# What is required
Gather up every line that includes the string "scene".

+++++

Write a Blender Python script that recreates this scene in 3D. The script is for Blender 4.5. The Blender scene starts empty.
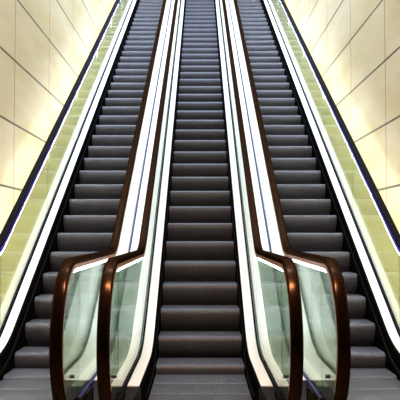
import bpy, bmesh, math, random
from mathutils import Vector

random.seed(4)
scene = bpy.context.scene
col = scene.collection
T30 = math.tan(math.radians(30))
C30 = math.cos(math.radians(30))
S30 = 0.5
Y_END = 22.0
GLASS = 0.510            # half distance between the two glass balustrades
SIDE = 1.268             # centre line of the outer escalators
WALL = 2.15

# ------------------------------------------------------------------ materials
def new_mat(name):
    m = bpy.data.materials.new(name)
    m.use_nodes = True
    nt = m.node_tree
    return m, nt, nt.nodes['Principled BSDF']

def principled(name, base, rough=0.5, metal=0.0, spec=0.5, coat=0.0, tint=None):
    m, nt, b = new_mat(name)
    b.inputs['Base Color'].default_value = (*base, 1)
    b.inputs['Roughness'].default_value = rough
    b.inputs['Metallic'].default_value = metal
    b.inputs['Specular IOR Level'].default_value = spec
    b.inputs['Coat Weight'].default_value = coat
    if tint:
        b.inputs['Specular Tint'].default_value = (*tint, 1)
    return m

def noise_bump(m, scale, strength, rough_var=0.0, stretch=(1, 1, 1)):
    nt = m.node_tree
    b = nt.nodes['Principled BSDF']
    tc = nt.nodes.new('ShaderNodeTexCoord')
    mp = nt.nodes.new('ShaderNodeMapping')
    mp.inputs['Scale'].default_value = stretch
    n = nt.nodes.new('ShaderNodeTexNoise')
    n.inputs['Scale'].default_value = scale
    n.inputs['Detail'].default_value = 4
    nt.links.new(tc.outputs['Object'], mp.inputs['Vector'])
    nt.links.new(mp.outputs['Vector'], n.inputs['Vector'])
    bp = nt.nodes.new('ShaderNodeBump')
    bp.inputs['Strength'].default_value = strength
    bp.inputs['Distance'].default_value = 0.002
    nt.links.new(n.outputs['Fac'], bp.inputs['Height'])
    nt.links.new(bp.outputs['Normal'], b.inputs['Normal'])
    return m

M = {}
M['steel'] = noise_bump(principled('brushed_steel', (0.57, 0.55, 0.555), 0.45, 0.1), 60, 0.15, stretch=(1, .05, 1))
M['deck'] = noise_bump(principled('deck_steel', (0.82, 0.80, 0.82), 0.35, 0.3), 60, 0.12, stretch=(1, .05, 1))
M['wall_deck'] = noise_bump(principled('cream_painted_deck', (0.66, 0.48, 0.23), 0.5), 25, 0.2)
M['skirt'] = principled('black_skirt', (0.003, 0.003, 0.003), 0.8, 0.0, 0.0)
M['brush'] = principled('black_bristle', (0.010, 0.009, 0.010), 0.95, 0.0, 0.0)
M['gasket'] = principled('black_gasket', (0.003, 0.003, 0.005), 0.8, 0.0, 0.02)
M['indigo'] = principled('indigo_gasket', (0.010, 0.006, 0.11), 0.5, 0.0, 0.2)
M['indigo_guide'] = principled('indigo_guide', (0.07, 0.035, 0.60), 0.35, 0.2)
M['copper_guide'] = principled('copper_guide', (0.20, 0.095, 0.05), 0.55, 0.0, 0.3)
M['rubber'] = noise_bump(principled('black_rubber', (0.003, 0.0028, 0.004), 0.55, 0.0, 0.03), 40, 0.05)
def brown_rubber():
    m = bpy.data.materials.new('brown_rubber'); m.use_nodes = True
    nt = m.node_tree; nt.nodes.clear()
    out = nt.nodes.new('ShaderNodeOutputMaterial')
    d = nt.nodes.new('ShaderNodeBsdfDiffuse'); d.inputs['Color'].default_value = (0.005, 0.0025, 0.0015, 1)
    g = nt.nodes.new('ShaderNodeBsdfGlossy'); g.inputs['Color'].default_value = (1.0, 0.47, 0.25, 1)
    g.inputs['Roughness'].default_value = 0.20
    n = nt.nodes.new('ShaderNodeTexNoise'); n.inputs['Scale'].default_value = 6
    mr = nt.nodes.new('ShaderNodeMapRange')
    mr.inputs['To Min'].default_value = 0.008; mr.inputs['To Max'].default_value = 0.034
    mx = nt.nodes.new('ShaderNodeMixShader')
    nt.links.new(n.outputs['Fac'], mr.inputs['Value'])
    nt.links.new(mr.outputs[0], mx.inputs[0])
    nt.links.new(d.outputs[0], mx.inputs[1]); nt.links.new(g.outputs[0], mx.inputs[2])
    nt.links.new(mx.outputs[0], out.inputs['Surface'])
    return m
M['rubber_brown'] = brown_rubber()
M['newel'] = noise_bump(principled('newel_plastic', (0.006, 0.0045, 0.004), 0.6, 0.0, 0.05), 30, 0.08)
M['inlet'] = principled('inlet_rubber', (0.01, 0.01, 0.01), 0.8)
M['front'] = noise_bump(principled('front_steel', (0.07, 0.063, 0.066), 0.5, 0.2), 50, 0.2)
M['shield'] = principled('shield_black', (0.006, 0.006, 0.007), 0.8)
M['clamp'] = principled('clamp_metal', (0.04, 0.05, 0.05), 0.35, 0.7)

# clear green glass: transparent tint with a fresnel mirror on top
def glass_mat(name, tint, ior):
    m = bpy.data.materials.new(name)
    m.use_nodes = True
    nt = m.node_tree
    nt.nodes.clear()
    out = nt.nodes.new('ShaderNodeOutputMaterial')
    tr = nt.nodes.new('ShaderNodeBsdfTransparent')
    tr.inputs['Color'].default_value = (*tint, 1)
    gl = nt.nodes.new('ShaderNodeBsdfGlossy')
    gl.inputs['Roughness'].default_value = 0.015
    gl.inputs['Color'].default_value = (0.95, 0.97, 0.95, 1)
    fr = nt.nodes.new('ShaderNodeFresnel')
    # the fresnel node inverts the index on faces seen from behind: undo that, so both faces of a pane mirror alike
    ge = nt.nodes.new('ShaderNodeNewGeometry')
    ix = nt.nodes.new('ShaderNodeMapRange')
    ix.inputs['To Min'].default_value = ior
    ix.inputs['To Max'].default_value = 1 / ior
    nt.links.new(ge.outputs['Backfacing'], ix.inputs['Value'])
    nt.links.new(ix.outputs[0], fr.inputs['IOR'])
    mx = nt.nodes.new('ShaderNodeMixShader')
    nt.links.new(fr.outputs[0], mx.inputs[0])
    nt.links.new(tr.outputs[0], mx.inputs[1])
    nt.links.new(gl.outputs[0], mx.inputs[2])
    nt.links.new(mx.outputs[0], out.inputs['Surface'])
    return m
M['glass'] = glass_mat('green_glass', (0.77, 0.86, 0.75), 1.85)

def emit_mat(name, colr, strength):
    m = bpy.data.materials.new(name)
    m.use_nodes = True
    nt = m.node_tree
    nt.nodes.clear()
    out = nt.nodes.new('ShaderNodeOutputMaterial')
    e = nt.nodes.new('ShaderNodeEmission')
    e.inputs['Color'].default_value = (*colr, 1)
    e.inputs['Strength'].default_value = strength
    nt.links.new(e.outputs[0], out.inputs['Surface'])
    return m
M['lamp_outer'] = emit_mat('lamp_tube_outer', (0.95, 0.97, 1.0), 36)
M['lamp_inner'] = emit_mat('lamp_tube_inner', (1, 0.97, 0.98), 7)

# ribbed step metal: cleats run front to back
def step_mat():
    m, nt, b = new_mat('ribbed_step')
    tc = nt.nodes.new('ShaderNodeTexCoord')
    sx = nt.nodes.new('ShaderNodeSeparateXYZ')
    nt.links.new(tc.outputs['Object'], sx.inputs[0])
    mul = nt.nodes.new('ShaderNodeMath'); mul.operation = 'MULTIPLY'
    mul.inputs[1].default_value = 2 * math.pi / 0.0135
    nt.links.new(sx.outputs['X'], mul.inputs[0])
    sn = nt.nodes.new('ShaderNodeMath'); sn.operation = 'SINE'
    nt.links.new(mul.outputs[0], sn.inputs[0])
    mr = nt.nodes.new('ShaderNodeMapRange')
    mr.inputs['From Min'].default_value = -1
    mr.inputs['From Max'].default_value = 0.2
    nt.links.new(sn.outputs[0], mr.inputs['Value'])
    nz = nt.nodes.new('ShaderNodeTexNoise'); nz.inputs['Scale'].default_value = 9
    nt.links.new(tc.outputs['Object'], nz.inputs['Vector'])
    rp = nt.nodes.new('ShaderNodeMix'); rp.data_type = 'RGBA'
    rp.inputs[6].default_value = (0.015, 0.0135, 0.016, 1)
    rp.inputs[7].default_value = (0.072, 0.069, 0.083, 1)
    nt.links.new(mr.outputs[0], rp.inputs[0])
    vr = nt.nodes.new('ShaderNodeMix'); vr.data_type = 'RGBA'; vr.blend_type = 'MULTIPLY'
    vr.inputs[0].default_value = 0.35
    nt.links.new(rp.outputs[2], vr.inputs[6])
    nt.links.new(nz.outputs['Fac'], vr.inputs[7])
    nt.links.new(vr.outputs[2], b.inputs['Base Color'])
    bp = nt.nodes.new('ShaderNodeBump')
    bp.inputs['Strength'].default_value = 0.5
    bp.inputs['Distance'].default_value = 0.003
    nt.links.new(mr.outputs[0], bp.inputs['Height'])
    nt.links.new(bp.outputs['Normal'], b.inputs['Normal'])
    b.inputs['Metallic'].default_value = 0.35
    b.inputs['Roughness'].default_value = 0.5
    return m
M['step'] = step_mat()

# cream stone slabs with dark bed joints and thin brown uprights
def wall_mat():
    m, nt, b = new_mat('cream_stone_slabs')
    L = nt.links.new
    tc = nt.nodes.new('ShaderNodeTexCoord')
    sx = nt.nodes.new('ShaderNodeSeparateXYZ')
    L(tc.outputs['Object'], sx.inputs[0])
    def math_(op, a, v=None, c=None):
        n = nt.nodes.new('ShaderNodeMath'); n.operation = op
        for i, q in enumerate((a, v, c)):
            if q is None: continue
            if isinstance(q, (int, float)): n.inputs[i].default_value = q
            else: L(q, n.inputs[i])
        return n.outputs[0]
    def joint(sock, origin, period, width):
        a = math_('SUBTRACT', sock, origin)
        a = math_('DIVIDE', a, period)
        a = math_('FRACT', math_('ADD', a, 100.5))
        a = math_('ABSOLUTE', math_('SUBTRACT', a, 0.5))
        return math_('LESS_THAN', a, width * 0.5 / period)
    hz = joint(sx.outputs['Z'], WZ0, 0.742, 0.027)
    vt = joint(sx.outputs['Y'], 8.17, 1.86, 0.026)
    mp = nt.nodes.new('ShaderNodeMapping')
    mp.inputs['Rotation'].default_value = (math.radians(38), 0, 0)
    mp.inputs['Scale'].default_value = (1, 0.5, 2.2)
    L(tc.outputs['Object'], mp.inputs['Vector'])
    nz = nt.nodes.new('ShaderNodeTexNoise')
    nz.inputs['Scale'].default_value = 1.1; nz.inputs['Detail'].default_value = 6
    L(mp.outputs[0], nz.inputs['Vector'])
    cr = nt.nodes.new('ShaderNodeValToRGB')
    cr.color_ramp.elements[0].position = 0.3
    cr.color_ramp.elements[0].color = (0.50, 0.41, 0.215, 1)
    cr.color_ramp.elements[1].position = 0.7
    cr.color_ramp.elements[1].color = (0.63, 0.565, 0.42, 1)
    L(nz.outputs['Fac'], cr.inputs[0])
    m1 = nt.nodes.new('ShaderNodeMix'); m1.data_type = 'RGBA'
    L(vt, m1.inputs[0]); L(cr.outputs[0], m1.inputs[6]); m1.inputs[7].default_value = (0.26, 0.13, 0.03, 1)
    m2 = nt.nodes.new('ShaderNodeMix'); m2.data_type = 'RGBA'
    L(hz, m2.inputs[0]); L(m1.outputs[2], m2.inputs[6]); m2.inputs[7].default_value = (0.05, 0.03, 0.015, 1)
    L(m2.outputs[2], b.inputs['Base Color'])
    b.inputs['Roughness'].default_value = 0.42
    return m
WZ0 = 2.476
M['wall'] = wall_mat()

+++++

# Output
Write a Blender Python script that recreates this scene in 3D. The script is for Blender 4.5. The Blender scene starts empty.
scene = bpy.context.scene
col = scene.collection